After a couple of false starts (which turned out to be a bad USB CD-ROM drive!!) I was able to install XP. Very plain looking (I have all the eye candy either removed or turned off) but perfectly functional, fast, and with plenty of space left on the SSD hard drive for some software. The main use of this device will be Web Browsing, and I decided to install Chrome on it. Google are eyeing up the Netbook market for Chrome OS, so the Chrome browser is heavily optimised for these devices, and indeed it runs a treat.
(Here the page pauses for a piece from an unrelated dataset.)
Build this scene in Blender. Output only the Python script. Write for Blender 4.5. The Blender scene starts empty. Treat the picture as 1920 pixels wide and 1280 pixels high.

Very fast, and the maximised and full screen settings make good use of the tiny 800x480 screen on the EEEPC.
What else? Rocketdock and Launchy put a little bit of eye candy back, mostly to make it easier to launch applications with the Start menu hidden to save space. As usual, Evernote, Spotify, and DropBox clients give me access to (and local copies of) my data from the cloud. Picassa so I can upload photos when travelling using the built-in card reader.
A new thing I'm trying is a copy of AbiWord in case I want to write some blog posts etc. while offline. My local Starbucks doesn't have WiFi, darn it. I don't need a full office suite, and I remember I liked AbiWord back in the early days of dabbling in Linux, so I thought I'd give it a go. I might put VPN software and Office communicator on so I can make work calls from it in an emergency. And I suppose a couple of games might end up on there too.
On the whole, I'm pretty pleased so far with how this rebuild has turned out. Now to stress test it and see how useful I find it.